We are playing in the land of the dead.  I look upon SL as the same space the Emperor Qin created to house his body.  An accurate replica of the Forbidden City.  A tomb of dreams.

And like the crazed Emperor most of the residents in SL are trying to discover the illusive Eternal Fire...Quintessence.  We aren't so very far from our ancestors who were obsessed with discovering the key to eternal life.  Only now, in a bid to turn the hoary concept into something new, it's called singularity.

If you aren't inclined to think of SL and other VRs like it as living tombs, then think of it as the land of Fairy.  Its really one and the same.  But the word Fairy denotes something more whimsical.  Fairy tales speak in symbols because of our inherent fear of death.  Its the only way we can process that netherworld that is a part of our own brains.  Fairy gives us a more comforting vision of transformation.  Which hooks into the way we see our avatars.

People like to differentiate between the various avatars of humanoids, the robots and animal totems.  But they are all the same.  They are all fantasy masks.  They are akin to the masks our ancestors wore when they gathered to worship their ancient gods.



And our travels in that fairy space are like the stories our elders told us on dark nights.  Or what we act out in theater, shadow puppets made flesh.



We never made the mistake of labeling the space that contained those ancient dances and shadow drama as real life.  So why do we do that to VRs?

I feel that this new form of fairy is tricking our brains into some facsimilie of life in a way we never dealt with before.  Because the technology wasn't there.  In the ancient days we had our forms of play, we learned from it.  Then we put it away because to live there permanently was dangerous.  That was only the domain of the holy men and women.  Our history and fiction is filled with many stories of shamans suffering from psychosis.

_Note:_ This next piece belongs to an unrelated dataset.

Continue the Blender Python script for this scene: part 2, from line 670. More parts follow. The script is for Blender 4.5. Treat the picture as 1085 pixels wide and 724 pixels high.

Which is no surprise when one lives permanently between the physical and the world of the dead.

These were the thoughts I had while watching a Copper Robot show in SL hosted by tech journalist Mitch Wagner.  What I witnessed was exuberance for this world.  But not enough caution.  And the fact that everyone wants to melt the lines between the worlds is cause for alarm.  We don't fully know what this new technology is doing to us psychologically.  We know that it can give us personal power to change in physical space.  That was always the case even when we could only listen to stories or watch theater.  What we haven't collectively experienced yet was the maddening blur that our shamans had to fight.

The big bad wolf is out there my children.  Keep to the path to Grandmother's house.